§ What you have to do
The lines to print start at the one containing "dd=rdir(n)*[1,1,.5]+np.array([0,0,.45]); (S if" and end at the one containing "add_leaves('leaves',S,M['weedleaf'],rt)"; print them exactly, ends included, and only them.

§ Supplied material
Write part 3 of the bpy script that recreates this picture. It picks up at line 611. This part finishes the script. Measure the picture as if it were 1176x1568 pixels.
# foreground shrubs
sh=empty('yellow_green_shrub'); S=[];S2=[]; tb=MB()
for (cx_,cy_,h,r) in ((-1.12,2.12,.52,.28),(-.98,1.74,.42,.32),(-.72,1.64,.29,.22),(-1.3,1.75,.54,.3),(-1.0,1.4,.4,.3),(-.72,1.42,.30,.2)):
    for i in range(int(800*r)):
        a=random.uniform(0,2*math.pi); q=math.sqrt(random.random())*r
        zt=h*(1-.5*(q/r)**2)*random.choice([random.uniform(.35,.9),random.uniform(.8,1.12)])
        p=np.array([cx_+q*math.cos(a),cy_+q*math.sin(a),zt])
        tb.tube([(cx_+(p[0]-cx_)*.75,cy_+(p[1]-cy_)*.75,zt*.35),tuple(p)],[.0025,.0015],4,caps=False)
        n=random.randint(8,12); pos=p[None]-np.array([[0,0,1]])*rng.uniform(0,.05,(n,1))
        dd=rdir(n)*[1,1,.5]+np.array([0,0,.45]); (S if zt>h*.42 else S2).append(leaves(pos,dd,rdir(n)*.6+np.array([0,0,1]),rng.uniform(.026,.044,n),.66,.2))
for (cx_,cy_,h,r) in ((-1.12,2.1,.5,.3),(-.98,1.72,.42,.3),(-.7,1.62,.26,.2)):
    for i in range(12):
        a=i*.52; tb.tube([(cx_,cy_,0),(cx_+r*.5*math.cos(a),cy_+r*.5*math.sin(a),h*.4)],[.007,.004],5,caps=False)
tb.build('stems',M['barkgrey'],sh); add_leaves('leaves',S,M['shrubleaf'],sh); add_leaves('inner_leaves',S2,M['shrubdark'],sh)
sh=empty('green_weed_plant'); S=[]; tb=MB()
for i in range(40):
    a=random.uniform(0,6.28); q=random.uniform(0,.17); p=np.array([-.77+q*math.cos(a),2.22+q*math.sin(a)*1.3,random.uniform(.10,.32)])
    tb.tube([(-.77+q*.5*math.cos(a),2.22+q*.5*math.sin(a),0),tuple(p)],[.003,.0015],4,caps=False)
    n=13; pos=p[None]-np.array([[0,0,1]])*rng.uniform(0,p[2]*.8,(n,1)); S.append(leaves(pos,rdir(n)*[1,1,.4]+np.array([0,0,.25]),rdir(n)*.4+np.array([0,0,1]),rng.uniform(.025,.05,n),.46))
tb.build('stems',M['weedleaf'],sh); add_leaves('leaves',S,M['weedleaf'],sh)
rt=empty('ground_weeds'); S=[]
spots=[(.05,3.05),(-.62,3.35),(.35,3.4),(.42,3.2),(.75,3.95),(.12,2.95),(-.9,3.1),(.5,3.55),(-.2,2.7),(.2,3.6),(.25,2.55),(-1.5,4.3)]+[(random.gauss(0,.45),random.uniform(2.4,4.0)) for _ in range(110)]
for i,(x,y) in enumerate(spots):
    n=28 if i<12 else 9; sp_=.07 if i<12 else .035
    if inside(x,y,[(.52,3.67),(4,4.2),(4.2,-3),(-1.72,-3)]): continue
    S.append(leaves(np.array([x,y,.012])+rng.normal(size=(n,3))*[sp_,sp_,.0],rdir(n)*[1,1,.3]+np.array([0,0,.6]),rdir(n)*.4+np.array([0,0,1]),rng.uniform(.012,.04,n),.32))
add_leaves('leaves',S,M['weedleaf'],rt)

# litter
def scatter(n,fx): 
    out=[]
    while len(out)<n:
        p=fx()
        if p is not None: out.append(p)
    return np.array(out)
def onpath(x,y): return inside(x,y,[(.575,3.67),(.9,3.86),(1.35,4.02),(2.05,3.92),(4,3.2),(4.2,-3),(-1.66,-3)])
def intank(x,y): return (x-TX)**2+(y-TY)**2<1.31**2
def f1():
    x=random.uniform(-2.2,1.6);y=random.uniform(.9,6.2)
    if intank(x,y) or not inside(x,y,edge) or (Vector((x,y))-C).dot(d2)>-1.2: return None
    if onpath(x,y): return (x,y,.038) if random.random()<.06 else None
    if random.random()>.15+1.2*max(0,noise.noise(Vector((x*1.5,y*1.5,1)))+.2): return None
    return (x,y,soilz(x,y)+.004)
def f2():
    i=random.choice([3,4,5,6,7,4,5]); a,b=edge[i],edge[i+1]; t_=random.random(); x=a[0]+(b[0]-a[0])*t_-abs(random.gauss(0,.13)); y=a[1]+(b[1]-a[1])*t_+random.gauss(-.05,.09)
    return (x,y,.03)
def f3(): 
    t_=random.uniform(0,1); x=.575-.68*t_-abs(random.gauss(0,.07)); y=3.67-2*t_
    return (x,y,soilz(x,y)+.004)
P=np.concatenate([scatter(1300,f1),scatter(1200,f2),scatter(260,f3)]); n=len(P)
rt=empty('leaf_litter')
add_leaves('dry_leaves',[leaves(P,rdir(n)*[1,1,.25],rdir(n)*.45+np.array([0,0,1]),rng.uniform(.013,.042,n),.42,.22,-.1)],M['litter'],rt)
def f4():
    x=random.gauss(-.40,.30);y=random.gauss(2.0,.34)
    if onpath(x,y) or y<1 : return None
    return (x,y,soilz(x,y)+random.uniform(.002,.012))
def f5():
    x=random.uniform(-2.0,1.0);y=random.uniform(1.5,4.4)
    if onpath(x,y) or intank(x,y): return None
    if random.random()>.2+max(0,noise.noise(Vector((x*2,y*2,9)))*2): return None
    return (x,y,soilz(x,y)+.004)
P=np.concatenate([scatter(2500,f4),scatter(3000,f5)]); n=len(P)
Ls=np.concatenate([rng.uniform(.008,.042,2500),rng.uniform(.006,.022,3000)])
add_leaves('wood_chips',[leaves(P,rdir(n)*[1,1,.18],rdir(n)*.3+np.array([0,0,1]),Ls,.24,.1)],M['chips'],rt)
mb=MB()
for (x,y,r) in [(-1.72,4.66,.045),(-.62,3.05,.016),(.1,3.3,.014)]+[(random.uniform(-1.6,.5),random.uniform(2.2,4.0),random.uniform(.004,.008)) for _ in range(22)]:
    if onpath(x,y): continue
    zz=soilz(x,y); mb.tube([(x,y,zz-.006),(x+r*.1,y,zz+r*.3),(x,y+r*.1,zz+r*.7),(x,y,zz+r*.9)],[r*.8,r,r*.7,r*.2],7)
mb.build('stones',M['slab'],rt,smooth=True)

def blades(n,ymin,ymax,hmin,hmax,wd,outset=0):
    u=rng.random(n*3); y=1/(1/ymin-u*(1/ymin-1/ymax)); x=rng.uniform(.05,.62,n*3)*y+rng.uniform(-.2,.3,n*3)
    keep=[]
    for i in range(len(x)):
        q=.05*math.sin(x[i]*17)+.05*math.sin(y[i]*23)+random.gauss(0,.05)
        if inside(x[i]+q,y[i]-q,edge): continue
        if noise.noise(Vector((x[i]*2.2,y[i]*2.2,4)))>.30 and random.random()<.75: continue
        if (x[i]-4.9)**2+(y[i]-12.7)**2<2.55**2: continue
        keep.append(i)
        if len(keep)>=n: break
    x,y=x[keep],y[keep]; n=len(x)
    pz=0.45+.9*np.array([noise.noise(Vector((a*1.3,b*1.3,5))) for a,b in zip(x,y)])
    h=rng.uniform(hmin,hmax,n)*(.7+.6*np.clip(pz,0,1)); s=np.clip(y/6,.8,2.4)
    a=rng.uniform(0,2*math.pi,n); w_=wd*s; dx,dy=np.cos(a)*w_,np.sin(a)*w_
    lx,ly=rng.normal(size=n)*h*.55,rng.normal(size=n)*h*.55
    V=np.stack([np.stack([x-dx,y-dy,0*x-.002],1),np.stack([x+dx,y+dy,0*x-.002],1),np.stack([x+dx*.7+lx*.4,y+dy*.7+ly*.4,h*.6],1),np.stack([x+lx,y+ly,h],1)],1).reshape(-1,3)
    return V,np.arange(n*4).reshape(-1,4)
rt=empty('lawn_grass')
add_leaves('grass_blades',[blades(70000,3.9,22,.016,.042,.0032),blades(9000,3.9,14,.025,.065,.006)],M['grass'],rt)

§ Answer to this exercise
        dd=rdir(n)*[1,1,.5]+np.array([0,0,.45]); (S if zt>h*.42 else S2).append(leaves(pos,dd,rdir(n)*.6+np.array([0,0,1]),rng.uniform(.026,.044,n),.66,.2))
for (cx_,cy_,h,r) in ((-1.12,2.1,.5,.3),(-.98,1.72,.42,.3),(-.7,1.62,.26,.2)):
    for i in range(12):
        a=i*.52; tb.tube([(cx_,cy_,0),(cx_+r*.5*math.cos(a),cy_+r*.5*math.sin(a),h*.4)],[.007,.004],5,caps=False)
tb.build('stems',M['barkgrey'],sh); add_leaves('leaves',S,M['shrubleaf'],sh); add_leaves('inner_leaves',S2,M['shrubdark'],sh)
sh=empty('green_weed_plant'); S=[]; tb=MB()
for i in range(40):
    a=random.uniform(0,6.28); q=random.uniform(0,.17); p=np.array([-.77+q*math.cos(a),2.22+q*math.sin(a)*1.3,random.uniform(.10,.32)])
    tb.tube([(-.77+q*.5*math.cos(a),2.22+q*.5*math.sin(a),0),tuple(p)],[.003,.0015],4,caps=False)
    n=13; pos=p[None]-np.array([[0,0,1]])*rng.uniform(0,p[2]*.8,(n,1)); S.append(leaves(pos,rdir(n)*[1,1,.4]+np.array([0,0,.25]),rdir(n)*.4+np.array([0,0,1]),rng.uniform(.025,.05,n),.46))
tb.build('stems',M['weedleaf'],sh); add_leaves('leaves',S,M['weedleaf'],sh)
rt=empty('ground_weeds'); S=[]
spots=[(.05,3.05),(-.62,3.35),(.35,3.4),(.42,3.2),(.75,3.95),(.12,2.95),(-.9,3.1),(.5,3.55),(-.2,2.7),(.2,3.6),(.25,2.55),(-1.5,4.3)]+[(random.gauss(0,.45),random.uniform(2.4,4.0)) for _ in range(110)]
for i,(x,y) in enumerate(spots):
    n=28 if i<12 else 9; sp_=.07 if i<12 else .035
    if inside(x,y,[(.52,3.67),(4,4.2),(4.2,-3),(-1.72,-3)]): continue
    S.append(leaves(np.array([x,y,.012])+rng.normal(size=(n,3))*[sp_,sp_,.0],rdir(n)*[1,1,.3]+np.array([0,0,.6]),rdir(n)*.4+np.array([0,0,1]),rng.uniform(.012,.04,n),.32))
add_leaves('leaves',S,M['weedleaf'],rt)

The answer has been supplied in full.